Real political Change comes from organised People
As the parties revealed their manifestos last week, there was an unseemly battle over who first introduced the living wage. David Cameron (wrongly) claimed that the living wage was a Conservative policy brought in by Mayor Boris Johnson. This prompted former Labour Mayor Ken Livingstone to remind Mr. Cameron that it was his administration that first introduced the living wage in 2004.
But both parties missed the point. It was a letter to the Guardian from two dozen academics, trade unionists and campaigners that came closest to the truth. “No political party”, they said, “should claim all of the credit – it was thousands of grassroots activists organised through London Citizens that made the London living wage campaign impossible to ignore.”
In the febrile weeks before an election it is easy to get lost in sound-bites and poll numbers, slogans, gaffes and coups. But the debate about who can claim credit for the living wage tells an important story about where political change really comes from – organised people.
When the living wage campaign was launched less than a decade ago by London Citizens, with support from trade union UNISON, no political party or major employer dared go near it, much less claim credit for introducing it. What shifted the political landscape was the slow, painstaking work done in organising low-paid workers seeking a decent living standard. It meant building community support for their campaign and hammering on the doors of employers and politicians over and again, using powerful stories and imaginative actions. Not only did this get across the message that this was the right thing to do, it showed that there was power – diverse, vocal and well organised – behind the demand for a living wage.

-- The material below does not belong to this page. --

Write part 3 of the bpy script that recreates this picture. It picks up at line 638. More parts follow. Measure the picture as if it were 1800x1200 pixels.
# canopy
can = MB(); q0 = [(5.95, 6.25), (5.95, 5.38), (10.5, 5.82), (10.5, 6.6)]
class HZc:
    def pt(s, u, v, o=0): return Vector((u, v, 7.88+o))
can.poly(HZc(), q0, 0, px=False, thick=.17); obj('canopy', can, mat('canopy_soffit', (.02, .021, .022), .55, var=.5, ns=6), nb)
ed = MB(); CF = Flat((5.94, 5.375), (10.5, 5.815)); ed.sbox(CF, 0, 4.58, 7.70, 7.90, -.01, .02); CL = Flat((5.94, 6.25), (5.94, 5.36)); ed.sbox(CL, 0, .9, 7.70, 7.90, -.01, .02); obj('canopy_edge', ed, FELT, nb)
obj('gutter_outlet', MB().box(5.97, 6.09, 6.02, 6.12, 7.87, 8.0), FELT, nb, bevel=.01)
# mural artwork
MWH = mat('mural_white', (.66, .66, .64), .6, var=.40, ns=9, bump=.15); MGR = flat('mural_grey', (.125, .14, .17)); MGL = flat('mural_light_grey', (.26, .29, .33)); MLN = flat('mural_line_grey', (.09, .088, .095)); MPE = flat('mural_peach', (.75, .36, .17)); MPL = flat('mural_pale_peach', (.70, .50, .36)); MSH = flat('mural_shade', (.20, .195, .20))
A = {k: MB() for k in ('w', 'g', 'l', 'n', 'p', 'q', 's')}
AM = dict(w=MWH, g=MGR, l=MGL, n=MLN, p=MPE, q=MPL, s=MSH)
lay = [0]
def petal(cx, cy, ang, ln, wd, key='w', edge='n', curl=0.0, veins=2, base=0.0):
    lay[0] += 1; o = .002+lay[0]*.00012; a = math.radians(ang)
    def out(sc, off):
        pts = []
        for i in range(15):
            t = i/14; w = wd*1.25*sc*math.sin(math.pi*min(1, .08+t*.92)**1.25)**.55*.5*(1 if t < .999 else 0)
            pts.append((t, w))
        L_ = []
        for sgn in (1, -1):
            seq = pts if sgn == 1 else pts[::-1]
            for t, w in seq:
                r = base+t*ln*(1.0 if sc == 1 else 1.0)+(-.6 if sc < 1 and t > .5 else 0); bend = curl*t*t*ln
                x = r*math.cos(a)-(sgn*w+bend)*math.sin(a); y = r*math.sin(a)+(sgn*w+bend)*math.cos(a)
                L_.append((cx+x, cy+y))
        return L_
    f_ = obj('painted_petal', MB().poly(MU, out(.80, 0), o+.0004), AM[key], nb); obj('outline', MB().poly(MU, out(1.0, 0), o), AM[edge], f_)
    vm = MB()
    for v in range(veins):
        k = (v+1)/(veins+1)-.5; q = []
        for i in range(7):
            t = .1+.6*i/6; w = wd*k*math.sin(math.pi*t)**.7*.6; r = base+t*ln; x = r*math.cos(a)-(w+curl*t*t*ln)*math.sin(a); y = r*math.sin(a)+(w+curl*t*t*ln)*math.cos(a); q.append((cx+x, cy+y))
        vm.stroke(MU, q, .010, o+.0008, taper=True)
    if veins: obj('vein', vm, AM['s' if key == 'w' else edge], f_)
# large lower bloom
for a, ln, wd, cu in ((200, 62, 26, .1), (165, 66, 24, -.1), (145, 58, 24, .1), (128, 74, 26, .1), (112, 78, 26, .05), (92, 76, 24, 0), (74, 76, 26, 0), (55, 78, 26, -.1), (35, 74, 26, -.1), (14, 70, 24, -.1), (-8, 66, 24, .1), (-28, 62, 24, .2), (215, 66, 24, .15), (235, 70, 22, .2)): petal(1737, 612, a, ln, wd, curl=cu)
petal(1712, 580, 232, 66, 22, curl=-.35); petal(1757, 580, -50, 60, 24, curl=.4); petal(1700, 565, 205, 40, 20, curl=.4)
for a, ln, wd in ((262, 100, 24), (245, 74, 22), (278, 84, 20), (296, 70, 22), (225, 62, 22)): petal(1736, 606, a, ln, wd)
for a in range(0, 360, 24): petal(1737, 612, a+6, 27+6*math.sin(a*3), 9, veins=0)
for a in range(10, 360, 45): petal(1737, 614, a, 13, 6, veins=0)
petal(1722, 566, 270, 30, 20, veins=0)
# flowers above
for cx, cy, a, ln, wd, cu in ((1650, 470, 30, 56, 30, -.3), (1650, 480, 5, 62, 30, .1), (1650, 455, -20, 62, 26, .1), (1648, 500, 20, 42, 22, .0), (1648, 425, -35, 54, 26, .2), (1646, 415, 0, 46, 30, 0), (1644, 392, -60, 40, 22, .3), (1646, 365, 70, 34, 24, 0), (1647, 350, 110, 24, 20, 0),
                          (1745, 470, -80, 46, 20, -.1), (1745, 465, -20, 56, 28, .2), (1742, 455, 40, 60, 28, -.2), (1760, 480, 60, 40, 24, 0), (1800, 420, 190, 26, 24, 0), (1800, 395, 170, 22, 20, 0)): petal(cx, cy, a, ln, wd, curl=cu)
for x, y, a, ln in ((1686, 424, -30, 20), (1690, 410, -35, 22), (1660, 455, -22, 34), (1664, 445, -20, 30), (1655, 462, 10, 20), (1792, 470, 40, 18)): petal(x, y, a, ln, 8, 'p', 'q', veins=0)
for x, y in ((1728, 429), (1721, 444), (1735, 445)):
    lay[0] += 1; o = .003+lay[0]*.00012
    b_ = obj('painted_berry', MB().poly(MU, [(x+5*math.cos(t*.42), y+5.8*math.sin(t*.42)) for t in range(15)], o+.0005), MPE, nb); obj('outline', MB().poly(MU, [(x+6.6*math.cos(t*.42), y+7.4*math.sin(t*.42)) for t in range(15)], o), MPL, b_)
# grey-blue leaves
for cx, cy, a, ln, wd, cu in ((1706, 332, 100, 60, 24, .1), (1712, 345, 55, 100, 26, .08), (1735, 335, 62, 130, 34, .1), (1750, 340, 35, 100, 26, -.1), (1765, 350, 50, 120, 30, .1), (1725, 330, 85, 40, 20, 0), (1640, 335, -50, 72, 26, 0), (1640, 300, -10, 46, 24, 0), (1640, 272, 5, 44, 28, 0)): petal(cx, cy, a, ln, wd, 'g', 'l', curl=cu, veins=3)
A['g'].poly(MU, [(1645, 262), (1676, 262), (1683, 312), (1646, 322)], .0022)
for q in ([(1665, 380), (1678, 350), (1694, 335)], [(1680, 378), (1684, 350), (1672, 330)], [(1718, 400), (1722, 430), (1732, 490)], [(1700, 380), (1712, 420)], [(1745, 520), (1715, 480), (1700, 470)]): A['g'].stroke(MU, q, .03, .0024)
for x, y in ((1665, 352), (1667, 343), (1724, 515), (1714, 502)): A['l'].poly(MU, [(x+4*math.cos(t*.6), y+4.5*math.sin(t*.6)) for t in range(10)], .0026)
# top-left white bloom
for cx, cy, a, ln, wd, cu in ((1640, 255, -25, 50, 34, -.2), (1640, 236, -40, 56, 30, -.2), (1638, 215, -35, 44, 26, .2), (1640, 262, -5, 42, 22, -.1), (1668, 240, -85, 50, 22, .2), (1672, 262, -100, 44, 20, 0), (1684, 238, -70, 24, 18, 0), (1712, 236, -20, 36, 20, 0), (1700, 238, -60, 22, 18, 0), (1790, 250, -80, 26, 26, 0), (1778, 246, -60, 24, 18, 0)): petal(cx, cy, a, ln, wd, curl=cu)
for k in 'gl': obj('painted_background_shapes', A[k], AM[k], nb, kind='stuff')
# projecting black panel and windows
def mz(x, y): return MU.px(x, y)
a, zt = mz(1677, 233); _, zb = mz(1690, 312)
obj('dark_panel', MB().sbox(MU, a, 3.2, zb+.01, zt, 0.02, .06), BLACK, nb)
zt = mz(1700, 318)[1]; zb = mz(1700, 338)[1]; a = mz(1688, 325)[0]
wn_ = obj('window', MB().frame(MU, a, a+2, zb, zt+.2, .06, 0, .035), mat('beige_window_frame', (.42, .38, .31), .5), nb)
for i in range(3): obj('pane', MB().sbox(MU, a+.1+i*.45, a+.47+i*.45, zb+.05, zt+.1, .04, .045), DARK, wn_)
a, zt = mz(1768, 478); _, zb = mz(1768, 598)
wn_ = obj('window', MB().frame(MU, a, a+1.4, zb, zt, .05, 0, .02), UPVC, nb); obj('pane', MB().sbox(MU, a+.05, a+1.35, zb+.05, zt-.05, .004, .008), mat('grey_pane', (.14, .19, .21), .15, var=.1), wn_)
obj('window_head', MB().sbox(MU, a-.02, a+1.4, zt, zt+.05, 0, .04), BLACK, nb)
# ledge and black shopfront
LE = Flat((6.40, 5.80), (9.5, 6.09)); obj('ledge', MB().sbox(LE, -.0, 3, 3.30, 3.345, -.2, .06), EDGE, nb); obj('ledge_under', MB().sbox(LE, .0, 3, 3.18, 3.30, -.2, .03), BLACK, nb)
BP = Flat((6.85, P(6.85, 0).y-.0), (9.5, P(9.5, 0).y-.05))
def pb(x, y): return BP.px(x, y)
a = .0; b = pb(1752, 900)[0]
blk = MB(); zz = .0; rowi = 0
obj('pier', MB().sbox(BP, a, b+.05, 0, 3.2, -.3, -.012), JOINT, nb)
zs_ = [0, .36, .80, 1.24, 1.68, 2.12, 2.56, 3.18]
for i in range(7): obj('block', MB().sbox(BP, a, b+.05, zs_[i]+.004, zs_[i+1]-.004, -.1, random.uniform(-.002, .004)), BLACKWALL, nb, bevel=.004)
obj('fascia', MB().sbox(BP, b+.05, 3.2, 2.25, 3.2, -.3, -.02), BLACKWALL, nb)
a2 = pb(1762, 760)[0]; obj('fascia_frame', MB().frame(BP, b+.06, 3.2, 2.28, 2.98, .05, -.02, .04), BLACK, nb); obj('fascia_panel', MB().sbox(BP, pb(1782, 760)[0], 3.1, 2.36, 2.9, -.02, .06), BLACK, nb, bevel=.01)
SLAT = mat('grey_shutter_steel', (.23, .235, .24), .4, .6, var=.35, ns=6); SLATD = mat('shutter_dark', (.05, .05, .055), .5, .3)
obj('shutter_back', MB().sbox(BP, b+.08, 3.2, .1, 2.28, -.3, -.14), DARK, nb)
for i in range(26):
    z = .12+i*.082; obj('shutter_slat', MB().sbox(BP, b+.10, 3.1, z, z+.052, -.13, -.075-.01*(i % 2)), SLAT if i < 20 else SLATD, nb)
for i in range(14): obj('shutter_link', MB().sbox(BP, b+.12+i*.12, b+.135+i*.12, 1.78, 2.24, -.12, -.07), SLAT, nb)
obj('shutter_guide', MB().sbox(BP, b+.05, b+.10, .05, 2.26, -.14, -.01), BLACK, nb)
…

Whichever party wins the next election will have made a manifesto-load of commitments, promising more of some things and fewer of others. And if they change their minds in the wake of some unfavourable poll numbers or a cautionary word from the Treasury, how will the voters hold them to account? The hastily assembled organisations that go into high gear at election time often unravel in the weeks that follow. Politicians go back to business as usual as soon as the media spotlight is off (with ‘business’ being the operative word, since it is those with economic power that wield the most influence). Organising is the only way to keep politics focused on the needs of ordinary people, not corporate lobbyists.
It is one of the ironies of the economic crisis that people have come to see that the exposure of all sectors of society to market principles, turning us all from citizens into customers, has eroded the glue that held communities together. While the old neoliberal orthodoxies held sway, the fragmentation of once integrated institutions – workplace, school, faith group, social club, residents’ association, mutual society – was seen as the inevitable price for prosperity. But as the economic crisis hit, people realised how vulnerable they had been left by their lack of social integration. In “Behind the Balance Sheet”, an interesting study of family budgeting, the Resolution Society notes that the ability of families to cope depends on the support networks they can call on.
Community organising is about building – or re-building – these essential bonds between individuals and communities. It’s what gives them the resilience to survive adversity and the strength to fight the next political battle – whether or not it’s election time.